Ma i casi di licenziamento o di persecuzione antisindacale ai danni dei lavoratori delle ferrovie in agitazione sono molti, così come grandi sono le manifestazioni e le proteste ma anche le azioni dirette contro le roboanti “grandi opere” e altrettanto solerte è la repressione con tanto di denunce, processi e arresti per ormai centinaia di NO TAV.
Con queste Grandi Opere (l’ultima è stata l’Expo a Milano) la classe politica italiana continua a rifocillare gli interessi dei padroni delle grandi aziende del paese, drenando una quantità insostenibile di soldi pubblici, attingendo da finanziamenti europei, lasciando lavorare mafia e ‘ndrangheta da sud a nord, incassando tangenti, spartendosi posizioni di potere, intascando pacchetti di voti, tutto questo mentre i servizi ferroviari sono sempre più scadenti, molte tratte non vengono coperte, spesso sono sottodimensionate, e incidenti e stragi continuano.
Quella che va in onda da sempre è una vera e propria guerra di classe!
Quella dei governi e dei padroni contro il resto degli sfruttati, non solo e non più economicamente, con i salari ridotti o da fame, con il ricatto della “crisi” e le delocalizzazioni, con la precarizzazione spinta e ormai diffusa ma anche attraverso la guerra fra poveri, lo spauracchio dei migranti, la criminalizzazione di chi non vuole più limitarsi alla protesta ma incidere realmente sulla propria vita a partire dai quartieri, dai paesi o dalle città dove abita. E’ una guerra, a volta dichiarata e spesso a bassa intensità, contro la salute di tutti, perché un ambiente inquinato, depredato e messo a profitto è un attacco verso la vita stessa.

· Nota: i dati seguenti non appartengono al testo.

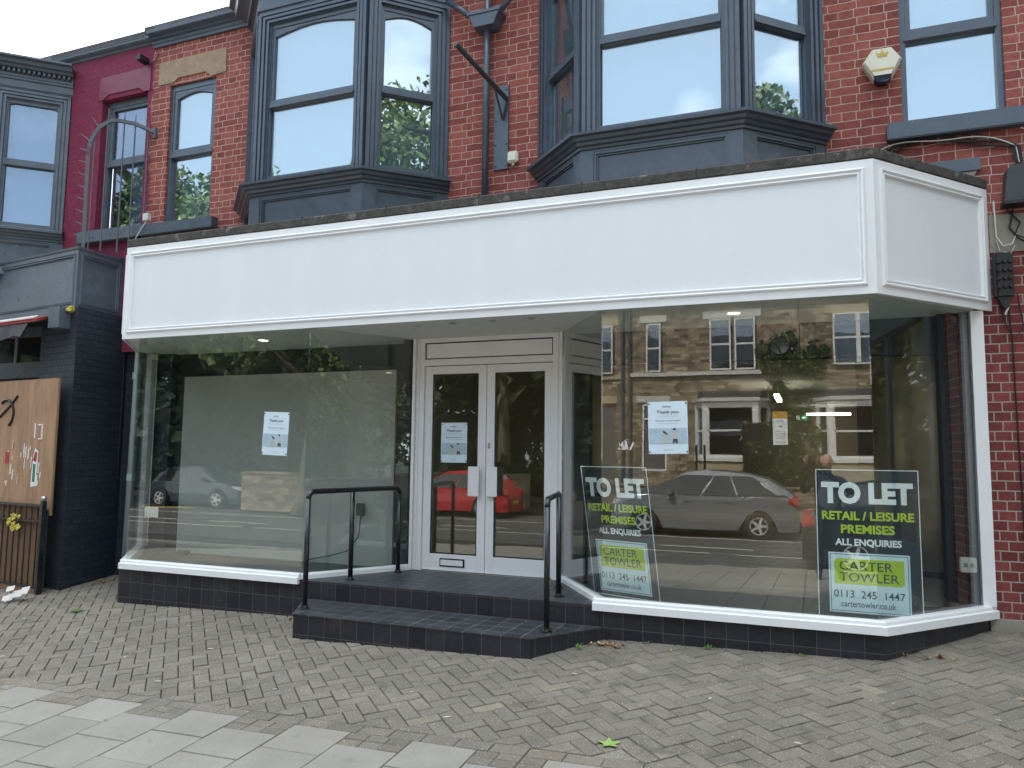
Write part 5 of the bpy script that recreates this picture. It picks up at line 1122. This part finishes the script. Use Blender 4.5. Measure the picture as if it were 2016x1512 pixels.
# parking sign on its pole
t = thing('parking_sign', 'yellow and white parking restriction sign on a thin grey pole across the road', 'sign', (-.72, -9.96, -1.85))
b = MB(); b.tube([(-.72, -10.0, -1.85), (-.72, -10.0, 1.3)], .028, 10); b.build('pole', M['blackmatt'], t)
b = MB(); b.cbox(-.97, -.60, -9.965, -9.955, .36, 1.06, .002); b.build('white_plate', M['boardwhite'], t)
b = MB(); b.cbox(-.97, -.60, -9.965, -9.955, 1.065, 1.25, .002); b.build('yellow_plate', M['signyellow'], t)
Ms = Matrix.Translation((-.60, -9.953, 0)) @ Matrix.Rotation(math.pi, 4, 'Z')
lettering([tx('NO LOADING', .05, .32, 1.185, 1.22, .01), tx('MON - SAT', .05, .27, 1.135, 1.165, .01), tx('8.00 - 9.30 am', .05, .27, 1.085, 1.115, .01), tx('MON - SAT', .09, .28, .98, 1.01, .01), tx('8.00 am - 6.30 pm', .05, .32, .93, .955, .01), tx('P', .145, .215, .80, .88, .02), tx('MON - SAT', .07, .30, .70, .73, .01), tx('9.30 am - 4.30 pm', .04, .33, .64, .67, .01), tx('MAX STAY 1 HOUR', .05, .32, .58, .61, .01), tx('NO RETURN', .08, .29, .52, .55, .01), tx('WITHIN 1 HOUR', .05, .32, .42, .45, .01)], Ms, M['ink'], 'lettering', t)
# ---------------------------------------------------------------- cars
def car(x_, y_, d, L, Hh, Wd, paint, lab, kind='hatch', zg=ROADZ, grp='parked cars reflected in the glass'):
    # local x from rear (0) to nose (L); d=+1 nose towards +X
    t = thing('parked_car', lab, 'car', (x_, y_, zg), grp); cx = x_
    def mp_(a, b_, c): return (cx+d*(a-L/2), y_+b_*d, zg+c)
    k = Hh/1.5
    if kind == 'hatch': roof = [(0, .62), (.03, .86), (.06, .98), (.10, 1.18), (.17, 1.40), (.28, 1.48), (.42, 1.50), (.55, 1.46), (.68, 1.20), (.77, .98), (.88, .90), (.96, .80), (1, .60)]
    else: roof = [(0, .60), (.012, .90), (.03, 1.02), (.07, 1.12), (.15, 1.33), (.24, 1.44), (.36, 1.495), (.48, 1.50), (.58, 1.46), (.72, 1.16), (.79, 1.02), (.90, .95), (.97, .84), (1, .62)]
    def top(a):
        a = max(0, min(1, a/L))
        for (p, q), (r1, s1) in zip(roof, roof[1:]):
            if a <= r1: return (q+(s1-q)*(a-p)/(r1-p))*k
        return roof[-1][1]*k
    belt = .93*k; hw_ = Wd/2
    def half(a, z):
        e = min(1, min(a, L-a)/.45); base = hw_*(.80+.20*math.sqrt(max(0, e)))
        if z < .45*k: return base*(.95+.05*z/(.45*k))
        if z <= belt: return base*(1-.04*(z-.45*k)/(belt-.45*k))
        return base*(.96-.22*(z-belt)/(1.5*k-belt))
    N_ = 40; vs = []; fs = []; zs_ = 9
    for i in range(N_+1):
        a = L*i/N_; tp = max(top(a), .3*k)
        wheel = None
        for wx in (L*.195, L*.80):
            if abs(a-wx) < .38: wheel = math.sqrt(.38**2-(a-wx)**2)+.31
        lo = max(.2, wheel or .2) if wheel else .2
        prof_ = [lo+(tp-lo)*j/(zs_-1) for j in range(zs_)]
        row = [(half(a, z)*(1 if j < zs_-1 else .86), z) for j, z in enumerate(prof_)]; row[-2] = (row[-2][0]*.985, row[-2][1])
        full = [(w_, z) for w_, z in row]+[(0, tp+.03*k)]+[(-w_, z) for w_, z in row[::-1]]
        vs += [mp_(a, b_, z) for b_, z in full]
    m_ = 2*zs_+1
    for i in range(N_):
        for j in range(m_-1): fs.append((i*m_+j, (i+1)*m_+j, (i+1)*m_+j+1, i*m_+j+1))
        fs.append((i*m_+m_-1, (i+1)*m_+m_-1, (i+1)*m_, i*m_))
    fs += [tuple(range(m_)), tuple(N_*m_+j for j in range(m_-1, -1, -1))]
    b = MB(); b.add(vs, fs); b.build('body', paint, t, smooth=False)
    def inter(z, side):      # roofline x at height z on rear (side 0) or front (1)
        pts = roof if side == 0 else roof[::-1]
        for (p, q), (r1, s1) in zip(pts, pts[1:]):
            if q*k <= z <= s1*k: return L*(p+(r1-p)*(z-q*k)/((s1-q)*k+1e-6))
        return 0
    for s_ in (1, -1):
        for (a0, a1) in ((.0, .30), (.315, .53), (.55, 1.0)):
            z0, z1 = belt+.02, 1.40*k; xa0 = max(inter(z0, 0)+.14, 0); xb0 = min(inter(z0, 1)-.12, L); xa1 = inter(z1, 0)+.12; xb1 = inter(z1, 1)-.10
            f = lambda u_, zz, A0, A1: A0+(A1-A0)*u_
            q = []
            nseg = 5
            lo_ = [f(a0+(a1-a0)*i/nseg, z0, xa0, xb0) for i in range(nseg+1)]; hi_ = [f(a0+(a1-a0)*i/nseg, z1, max(xa1, xa0), xb1) for i in range(nseg+1)]
            w = MB(); V = []
            for a in lo_: V.append(mp_(a, s_*(half(a, z0)+.006), z0))
            for a in hi_: V.append(mp_(a, s_*(half(a, z1)+.006), z1))
            n1 = nseg+1; w.add(V, [(i, i+1, n1+i+1, n1+i) for i in range(nseg)]); w.build('side_window', M['blackmatt'] if paint is None else M['cwin'], t, fixn=False)
    for i_, wx in enumerate((L*.195, L*.80)):
        for s_ in (1, -1):
            yo = s_*(hw_-.02); b = MB(); q = mp_(wx, yo, .32)
            b.lathe([(.19, -.10), (.30, -.11), (.325, -.08), (.325, .08), (.30, .11), (.19, .10)], q, axis='y', seg=28); wv = b.build('wheel', M['tyre'], t)
            b = MB(); yy = q[1]+s_*d*.115; b.lathe([(.001, 0), (.06, .0), (.06, .02), (.001, .02)], (q[0], yy-.01, q[2]), axis='y', seg=14)
            for sp_ in range(5):
                a = sp_*2*math.pi/5; c_, s2 = math.cos(a), math.sin(a); b.prism([(q[0]+c_*.04-s2*.04, yy, q[2]+s2*.04+c_*.04), (q[0]+c_*.04+s2*.04, yy, q[2]+s2*.04-c_*.04), (q[0]+c_*.2+s2*.02, yy, q[2]+s2*.2-c_*.02), (q[0]+c_*.2-s2*.02, yy, q[2]+s2*.2+c_*.02)], (0, .012*s_*d, 0))
            b.lathe([(.205, -.02), (.21, .02), (.19, .02), (.185, -.02)], (q[0], yy, q[2]), axis='y', seg=24); b.build('rim', M['alloy'], wv)
    for s_ in (1, -1):
        b = MB(); a = .04; b.prism([mp_(.02, s_*(half(.02, .8*k)-.25), .74*k), mp_(.0, s_*(half(.1, .8*k)-.02), .74*k), mp_(.22, s_*(half(.22, .8*k)+.008), .78*k), mp_(.20, s_*(half(.22, .9*k)+.008), .92*k), mp_(.03, s_*(half(.05, .9*k)-.1), .92*k)], (-.01*d, 0, 0)); b.build('tail_light', M['tail'], t)
        b = MB(); b.prism([mp_(L-.05, s_*(half(L-.05, .7*k)-.2), .66*k), mp_(L-.03, s_*(half(L-.05, .7*k)-.02), .66*k), mp_(L-.30, s_*(half(L-.30, .7*k)+.008), .74*k), mp_(L-.28, s_*(half(L-.3, .7*k)+.006), .82*k), mp_(L-.08, s_*(half(L-.1, .7*k)-.15), .80*k)], (.015*d, 0, 0)); b.build('headlight', M['lampglass'], t)
        b = MB(); a = L*.655; b.cbox(*sorted((cx+d*(a-L/2)-.07, cx+d*(a-L/2)+.07)), *sorted((y_+s_*(half(a, belt)+.02), y_+s_*(half(a, belt)+.20))), zg+belt+.02, zg+belt+.15, .02); b.build('door_mirror', paint, t)
        for a in (L*.36, L*.56):
            b = MB(); b.cbox(*sorted((cx+d*(a-L/2)-.09, cx+d*(a-L/2)+.09)), *sorted((y_+s_*(half(a, .8*k)), y_+s_*(half(a, .8*k)+.025))), zg+.80*k, zg+.825*k, .005); b.build('door_handle', paint, t)
    b = MB(); b.box(*sorted((mp_(0, 0, 0)[0]-.012*d, mp_(0, 0, 0)[0]+.02*d)), y_-.26, y_+.26, zg+.45*k, zg+.56*k); b.build('number_plate', M['signyellow'], t)
car(-2.62, -8.6, -1, 4.58, 1.62, 1.85, M['cargrey'], 'mid grey electric crossover parked opposite, mirrored in the right glass', 'cross')
car(-10.7, -8.9, -1, 3.9, 1.45, 1.70, M['carred'], 'bright red hatchback across the road, mirrored in the door glass', 'hatch')
car(1.95, -3.35, 1, 4.3, 1.58, 1.8, M['carblack'], 'black car parked at the near kerb behind the photographer', 'hatch')
car(-20.2, -9.9, 1, 4.2, 1.45, 1.8, M['carblue'], 'dark blue car parked by the corner stone wall', 'hatch')
car(-33, -5.0, 1, 4.3, 1.45, 1.8, M['carsilver'], 'small silver car far down the road', 'hatch')

# ---------------------------------------------------------------- photographer (visible only as a reflection)
def skin_obj(name, verts, edges, rad, m_, parent, root=0, sub=2):
    me = bpy.data.meshes.new(name); b = origin_of(parent); me.from_pydata([tuple(Vector(v)-b) for v in verts], edges, []); me.materials.append(m_)
    o = bpy.data.objects.new(name, me); COL.objects.link(o); o.parent = parent
    md = o.modifiers.new('skin', 'SKIN'); md.use_smooth_shade = True
    for i, sv in enumerate(me.skin_vertices[0].data):
        r_ = rad[i]; sv.radius = r_ if isinstance(r_, tuple) else (r_, r_); sv.use_root = (i == root)
    s_ = o.modifiers.new('sub', 'SUBSURF'); s_.levels = sub; s_.render_levels = sub
    return o
PX, PYY = .20, -.42; G0 = gz(0, -.4)
ph = thing('person', 'bald person in a grey quilted gilet holding up a phone with both hands', 'person', (PX, PYY, G0))
def z(h): return G0+h
BV = [(PX, PYY, z(.95)), (PX, PYY, z(1.15)), (PX, PYY+.01, z(1.36)), (PX, PYY, z(1.50)), (PX, PYY+.02, z(1.58)), (PX, PYY+.03, z(1.68)),
      (PX-.20, PYY, z(1.43)), (PX-.34, PYY+.08, z(1.24)), (-.13, PYY+.30, z(1.56)), (-.11, PYY+.33, z(1.63)),
      (PX+.20, PYY, z(1.43)), (PX+.33, PYY+.10, z(1.25)), (.16, PYY+.30, z(1.58)), (.12, PYY+.33, z(1.65)),
      (PX-.11, PYY, z(.88)), (PX-.13, PYY+.02, z(.50)), (PX-.14, PYY-.01, z(.09)), (PX-.15, PYY+.15, z(.04)),
      (PX+.11, PYY, z(.88)), (PX+.13, PYY+.02, z(.50)), (PX+.14, PYY-.01, z(.09)), (PX+.16, PYY+.15, z(.04))]
BE = [(0, 1), (1, 2), (2, 3), (3, 4), (4, 5), (2, 6), (6, 7), (7, 8), (8, 9), (2, 10), (10, 11), (11, 12), (12, 13), (0, 14), (14, 15), (15, 16), (16, 17), (0, 18), (18, 19), (19, 20), (20, 21)]
BR = [(.17, .13), (.16, .125), (.18, .125), .062, .055, .09, .07, .05, .032, .03, .07, .05, .032, .03, .10, .065, .045, .04, .10, .065, .045, .04]
skin_obj('body', BV, BE, BR, M['jersey'], ph)
skin_obj('gilet', [(PX, PYY, z(.92)), (PX, PYY, z(1.15)), (PX, PYY, z(1.36)), (PX, PYY, z(1.47))], [(0, 1), (1, 2), (2, 3)], [(.19, .145), (.19, .15), (.205, .145), (.10, .09)], M['vest'], ph, sub=2)
b = MB(); hc = Vector((PX, PYY+.045, z(1.70))); bm = bmesh.new(); bmesh.ops.create_uvsphere(bm, u_segments=24, v_segments=18, radius=1)
for v in bm.verts:
    c = v.co; s_ = Vector((.078, .098, .118)); 
    if c.z < 0: s_.x *= 1+.22*c.z; s_.y *= 1+.12*c.z
    q = Vector((c.x*s_.x, c.y*s_.y, c.z*s_.z))
    if c.y > .5:
        q.y += .028*math.exp(-(c.x/.16)**2-((c.z+.12)/.2)**2); q.y -= .012*math.exp(-((abs(c.x)-.38)/.16)**2-((c.z-.08)/.12)**2); q.y += .008*math.exp(-(c.x/.3)**2-((c.z+.5)/.1)**2)
    v.co = q+hc
b.add([tuple(v.co) for v in bm.verts], [tuple(v.index for v in f.verts) for f in bm.faces]); bm.free()
for s_ in (-1, 1): b.lathe([(.001, -.008), (.02, -.008), (.026, 0), (.02, .01), (.001, .006)], (hc.x+s_*.082, hc.y-.005, hc.z-.005), axis='x', seg=12)
b.build('head', M['skin'], ph, smooth=True)
for s_, hx in ((-1, -.085), (1, .085)):      # hands round the phone's ends: palm, four fingers and a thumb
    py = -.085; w = Vector((hx*1.35, py-.02, -.06)); c = Vector((hx*1.15, py, -.02))
    V = [w, c, c+Vector((0, .005, .04))]; E_ = [(0, 1), (1, 2)]; Rr = [.026, (.03, .018), .018]
    for k in range(4):
        base = len(V); kn = Vector((hx*1.10, py+.012, -.03+k*.022)); V += [kn, kn+Vector((-s_*.018, .035+.003*k, .008)), kn+Vector((-s_*.045, .052-.002*abs(k-1), .012))]; E_ += [(1, base), (base, base+1), (base+1, base+2)]; Rr += [.010, .009, .0075]
    base = len(V); V += [c+Vector((-s_*.01, -.01, -.03)), c+Vector((-s_*.04, .0, -.035)), c+Vector((-s_*.06, .02, -.03))]; E_ += [(0, base), (base, base+1), (base+1, base+2)]; Rr += [.013, .011, .009]
    skin_obj('hand', V, E_, Rr, M['skin'], ph, sub=1)
p_ = thing('phone', 'dark phone held up in both hands in front of the face', 'phone', (0, -.04, 0)); b = MB(); b.cbox(-.075, .075, -.045, -.036, -.036, .036, .003); b.build('case', M['blackmatt'], p_); b = MB(); b.cbox(-.073, -.035, -.0365, -.033, -.002, .034, .001); b.build('camera_bump', M['carglass'], p_)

Riprendersi il futuro significa organizzarsi, fare rete, solidarizzare, passare dall’indignazione all’azione diretta, stragi come questa, l’ennesima strage annunciata, ci dimostra che delegare e legittimare un sistema ormai votato alla predazione significa accettare di essere le prossime vittime, i prossimi morti della prossima strage.